Во-вторых, «интерес к людям», свойственный литератору, всегда очень специфичен. Обида прототипов, узнавших себя в том или ином герое, стара как мир — точнее говоря, как сама художественная литература. Следует заметить, что писатель всегда прав в возникающих разборках. Любой автор прозы вправе так ответить на упреки в искажении фактов жизни прототипа ваши упреки беспочвенны, раз уж литературе вообще позволено существовать. В этом смысле прибегнуть к помощи персонажей как раз и означает совершить «человеколюбивый» жест по отношению к современникам, применить щадящий режим в отношении их прижизненной репутации. И кто, как не Гоголь, преуспел в этом — его, пожалуй, можно упрекнуть в наименьшей степени, если сравнивать с прочими классиками русской литературы.

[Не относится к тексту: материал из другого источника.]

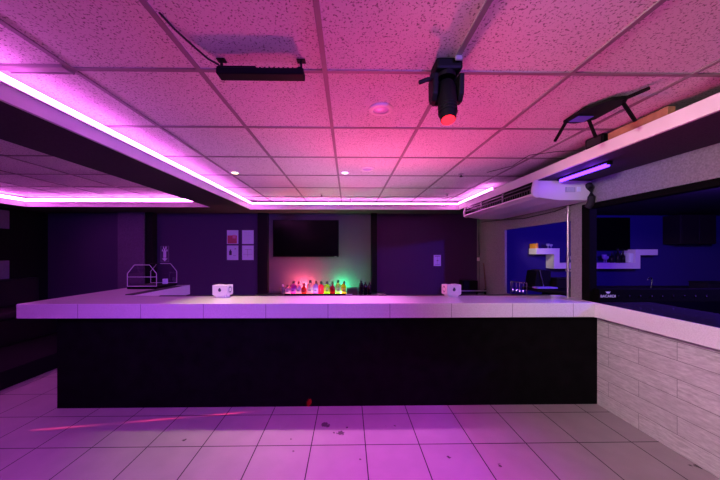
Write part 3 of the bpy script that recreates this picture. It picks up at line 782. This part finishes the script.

Что же касается внутренней близости к изображаемым персонажам (пресловутого флоберовского «мадам Бовари — это я»), то писатель вовсе не обязан выказывать приязни к экспонатам своего литературного гербария — для человеколюбия существует совсем другое поприще. Писательская установка в данном случае существенно отличается от актерской, ибо актер вживается в образ, а писатель, скорее, выживает его из себя. Вообще говоря, любование выводимыми героями, изображаемыми персонажами есть момент факультативный для писателя; другое дело — исследовательский интерес и точность схватывающего зрения, способность удержать то, что проницательному зрению открылось — без такой способности литература непредставима.